### EXERCISE DESCRIPTION
Below are the records; extract from them the line containing "Write a Blender" to the line containing "sc.camera = cam", both lines included, exactly and with no pictures.

··········

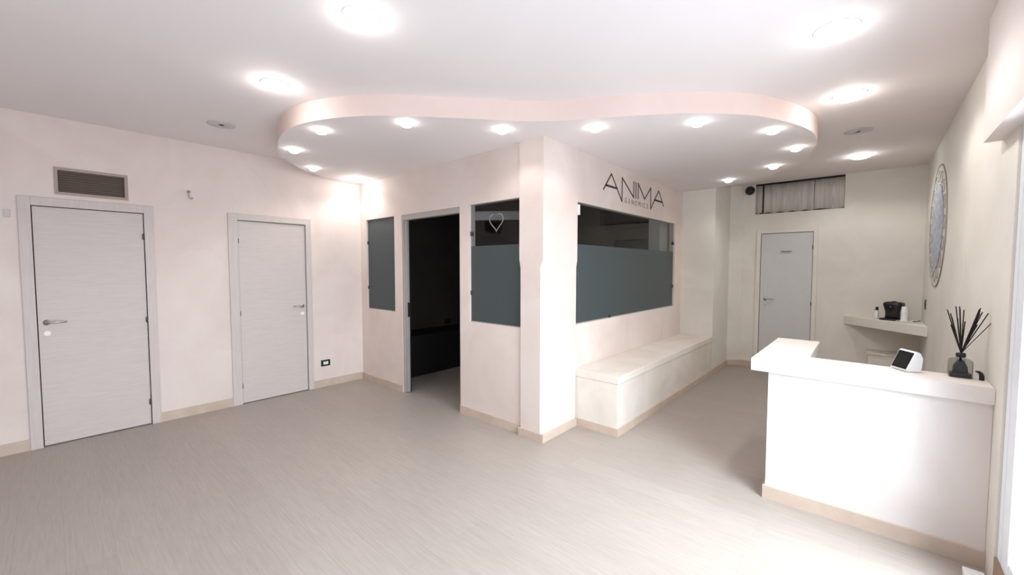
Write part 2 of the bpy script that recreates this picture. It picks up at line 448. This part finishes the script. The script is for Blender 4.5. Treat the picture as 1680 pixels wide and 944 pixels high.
def door(name, axis, p, out, outer, leaf, zt_out, zt_leaf, mleaf, mframe, handle_u, handle_dir, hinge_u, hinge_z, hz):
    root = stroot(name)
    def B(bm, u0, u1, w0, w1, z0, z1, bev=0.0):
        a, b = sorted((p + w0 * out, p + w1 * out))
        if axis == 'y': box(bm, u0, u1, a, b, z0, z1, bev)
        else: box(bm, a, b, u0, u1, z0, z1, bev)
    bm = NB()
    B(bm, outer[0], leaf[0] - .006, -0.02, 0.018, 0, zt_out, 0.003)
    B(bm, leaf[1] + .006, outer[1], -0.02, 0.018, 0, zt_out, 0.003)
    B(bm, leaf[0] - .006, leaf[1] + .006, -0.02, 0.0175, zt_leaf + .006, zt_out, 0.003)
    link('door_frame', bm, mframe, root)
    bm = NB(); B(bm, leaf[0], leaf[1], -0.045, -0.004, 0.008, zt_leaf, 0.002); link('door_leaf', bm, mleaf, root)
    bm = NB(); B(bm, leaf[0] - .02, leaf[1] + .02, -0.09, -0.06, 0.0, zt_leaf + .02); link('door_backing', bm, M['gap'], root)
    for z in hinge_z:
        bm = NB()
        c = (hinge_u, p + 0.008 * out) if axis == 'y' else (p + 0.008 * out, hinge_u)
        lathe(bm, [(0.0055, -0.028), (0.008, -0.022), (0.008, 0.022), (0.0055, 0.028)], 12, (c[0], c[1], z))
        link('hinge', bm, M['hinge'], root, True)
    if axis == 'y': lever(root, handle_u, p - 0.004 * out, hz, handle_dir, axis, out)
    else: lever(root, p - 0.004 * out, handle_u, hz, handle_dir, axis, out)
    return root
door('door_1', 'y', YL, -1, (-0.160, 0.695), (-0.082, 0.620), 2.160, 2.082, M['door'], M['door_frame'], -0.032, 1, 0.617, (1.86, 1.05, 0.23), 1.085)
door('door_2', 'y', YL, -1, (1.315, 2.200), (1.412, 2.130), 2.165, 2.088, M['door'], M['door_frame'], 2.082, -1, 1.408, (1.86, 1.04, 0.21), 1.083)
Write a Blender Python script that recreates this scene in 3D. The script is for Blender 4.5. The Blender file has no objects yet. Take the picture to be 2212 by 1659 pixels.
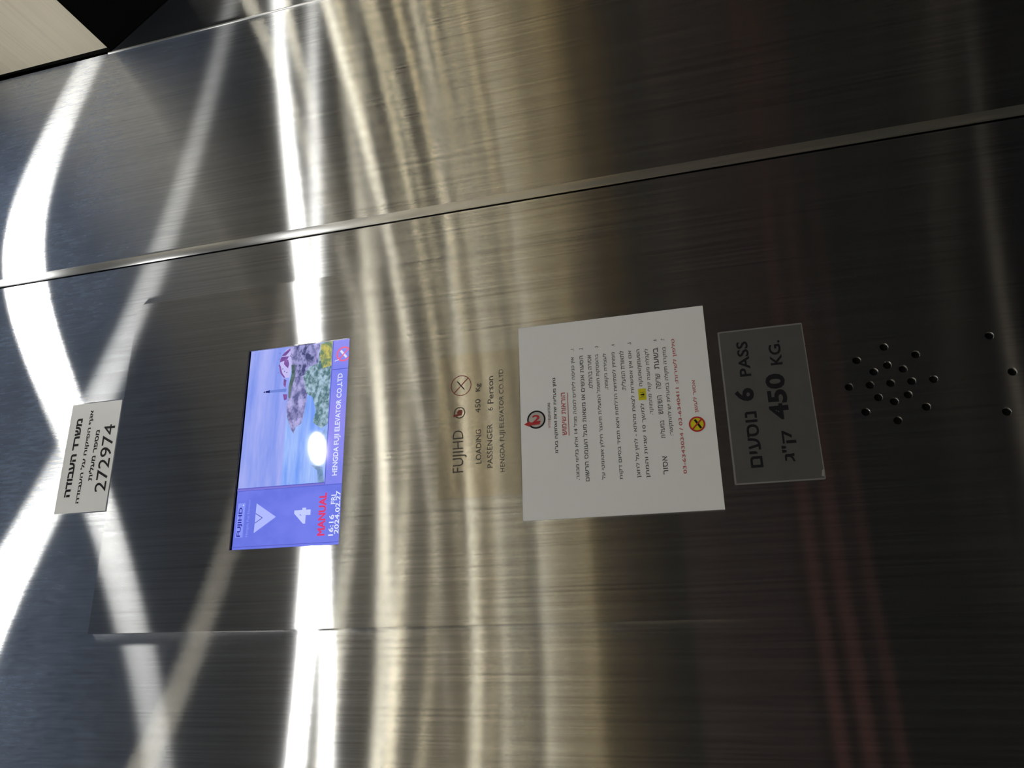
import bpy, bmesh, math, random
from mathutils import Vector, Matrix
from mathutils.geometry import delaunay_2d_cdt

# ------------------------------------------------------------------ camera, world, exposure
S = 0.55            # metres: distance from the lens to the panel; (h, v) below are in this unit
ZC = 1.40           # height of the lens above the car floor
sc = bpy.context.scene
COL = sc.collection

cam_d = bpy.data.cameras.new('camera')
cam = bpy.data.objects.new('camera', cam_d)
COL.objects.link(cam)
r = Vector((-0.01956358, -0.9478101, 0.31823464))    # wall axes as the lens sees them
u = Vector((-0.96419386, 0.10208306, 0.24476364))
n = Vector((-0.26447582, -0.30205143, -0.91586979))
e = [Vector((r[i], -n[i], u[i])) for i in range(3)]
M = Matrix.Identity(4)
for i in range(3):
    M[i][0] = e[0][i]; M[i][1] = -e[1][i]; M[i][2] = -e[2][i]
M[0][3], M[1][3], M[2][3] = 0.0, -S, ZC
cam.matrix_world = M
cam_d.sensor_width = 36.0
cam_d.lens = 36.0 * 1600.0 / 2212.0
cam_d.clip_start = 0.01
sc.camera = cam

world = bpy.data.worlds.new('world'); sc.world = world
world.use_nodes = True
world.node_tree.nodes['Background'].inputs[0].default_value = (0.5, 0.55, 0.62, 1)
world.node_tree.nodes['Background'].inputs[1].default_value = 0.0
sc.view_settings.view_transform = 'Standard'
sc.view_settings.look = 'None'
sc.view_settings.gamma = 1.0
sc.view_settings.exposure = 0.0
sc.view_settings.use_curve_mapping = False
sc.cycles.max_bounces = 16
sc.cycles.glossy_bounces = 14
sc.cycles.diffuse_bounces = 3
sc.cycles.sample_clamp_indirect = 12.0
sc.cycles.use_denoising = True

LAMP_POWER = 140.0          # radiance of a downlight lens
# the car, in units of S: side walls at n = 0 and n = WID, rear wall and door front in h, ceiling in v
FRONT, REAR, WID, CEIL, FLOOR, HEAD = 1.182, -0.578, 2.09, 1.60, -ZC / S, 1.137
DEPTH = 1.315                # door plane, set back behind the header
WD = -0.003                 # wall sheet lies 3 mm behind the face of the operating panel


# ------------------------------------------------------------------ helpers
def P(h, v, d=0.0):
    """point on the panel wall, d metres in front of the panel face"""
    k = S - d
    return Vector((h * k, -d, ZC + v * k))


TILT = 0.0015       # the face of the operating panel leans out slightly at the top
def Q(h, v, d=0.0):
    """point on the face of the operating panel"""
    return P(h, v, d + (v + 0.4) * S * TILT)


def link(name, me, mat=None, parent=None):
    o = bpy.data.objects.new(name, me)
    COL.objects.link(o)
    if mat is not None:
        me.materials.clear(); me.materials.append(mat)
    # origin at the middle of its own shape
    if len(me.vertices):
        xs = [x.co for x in me.vertices]
        lo = Vector([min(c[i] for c in xs) for i in range(3)]); hi = Vector([max(c[i] for c in xs) for i in range(3)])
        c = (lo + hi) / 2
        me.transform(Matrix.Translation(-c))
        o.location = c
    if parent is not None:
        o.parent = parent
        pm = parent.location
        o.matrix_parent_inverse = Matrix.Translation(-pm)
    return o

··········

### WORKED SOLUTION
Write a Blender Python script that recreates this scene in 3D. The script is for Blender 4.5. The Blender file has no objects yet. Take the picture to be 2212 by 1659 pixels.
import bpy, bmesh, math, random
from mathutils import Vector, Matrix
from mathutils.geometry import delaunay_2d_cdt

# ------------------------------------------------------------------ camera, world, exposure
S = 0.55            # metres: distance from the lens to the panel; (h, v) below are in this unit
ZC = 1.40           # height of the lens above the car floor
sc = bpy.context.scene
COL = sc.collection

cam_d = bpy.data.cameras.new('camera')
cam = bpy.data.objects.new('camera', cam_d)
COL.objects.link(cam)
r = Vector((-0.01956358, -0.9478101, 0.31823464))    # wall axes as the lens sees them
u = Vector((-0.96419386, 0.10208306, 0.24476364))
n = Vector((-0.26447582, -0.30205143, -0.91586979))
e = [Vector((r[i], -n[i], u[i])) for i in range(3)]
M = Matrix.Identity(4)
for i in range(3):
    M[i][0] = e[0][i]; M[i][1] = -e[1][i]; M[i][2] = -e[2][i]
M[0][3], M[1][3], M[2][3] = 0.0, -S, ZC
cam.matrix_world = M
cam_d.sensor_width = 36.0
cam_d.lens = 36.0 * 1600.0 / 2212.0
cam_d.clip_start = 0.01
sc.camera = cam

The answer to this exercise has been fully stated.